Black Gun Owners Speak Out About Facing a Racist Double Standard
Cory Hughes marched in Florida after Trayvon Martin was shot, in Ferguson for Michael Brown and in Baltimore for Freddie Gray. Last Thursday, the Black Lives Matter activist stood in a park in downtown Dallas giving a speech about Alton Sterling and Philando Castile, and his frustration with deaths like theirs.
“I basically told [the crowd] I’m tired of hashtags. We have to get to a place where we find a resolution — to where cops are not comfortable shooting black men and just turning them into a hashtag. That was basically my message: Enough is enough,” Hughes tells Rolling Stone. “Not only are these people becoming hashtags, but the cops, in 80 or 90 percent of these cases, they’re getting away scot-free, they’re getting a paid vacation. Usually, the white supremacist groups start a GoFundMe for them and, if they don’t end up back on the force, they get a golden parachute for killing a black man.”
After he spoke, Hughes, along with his brother Mark and some 2,000 others, took their protest to a downtown Dallas courthouse, where they held a moment of silence for victims of police brutality. As he marched, Mark Hughes carried a long gun slung across his chest. It’s legal in Texas to openly carry such guns, with or without a permit; Mark carried his that day in solidarity with Sterling and Castile, who was shot by a police officer after identifying himself as a licensed gun owner.
The Hughes brothers were marching back to the park shortly before 9 p.m. when sniper shots rang out. Soon after the shooting began, Mark flagged down a police officer and turned his gun in, worried he would be mistaken for the shooter. Their phones dead, the Hugheses didn’t realize as they helped redirect cars away from the scene that a tweet sent out by the Dallas Police Department containing a photo of Mark, erroneously identifying him as a suspect and asking for help tracking him down, was quickly spreading across the Internet.
“When I found out that my image had been released to the media as a suspect, I immediately feared for my life, because I thought I would just be another statistic — another, like my brother says, hashtag that would be gunned down at the hands of the DPD,” Mark says. “It was very traumatic.”
Mark’s photo was retweeted more than 40,000 times before midnight, and was re-published by a number of media outlets. The DPD, which questioned and released both brothers that night — Mark had been a person of interest, not a suspect — left the tweet up for more than 16 hours. Over the past week, the Hughes brothers say they have not stopped receiving death threats. The DPD has not apologized to Mark.
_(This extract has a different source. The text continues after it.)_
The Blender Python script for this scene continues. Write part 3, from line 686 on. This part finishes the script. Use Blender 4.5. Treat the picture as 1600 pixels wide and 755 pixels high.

The Hugheses don’t consider themselves “gun nuts” or “Second Amendment apologists.” They’re not NRA members. They also aren’t members of the recently formed National African American Gun Association, nor the Huey P. Newton Gun Club, a Dallas-based group that advocates for black gun ownership. But Hughes’ experience, like Philando Castile’s, illustrates a double-standard that black gun owners say they experience regularly.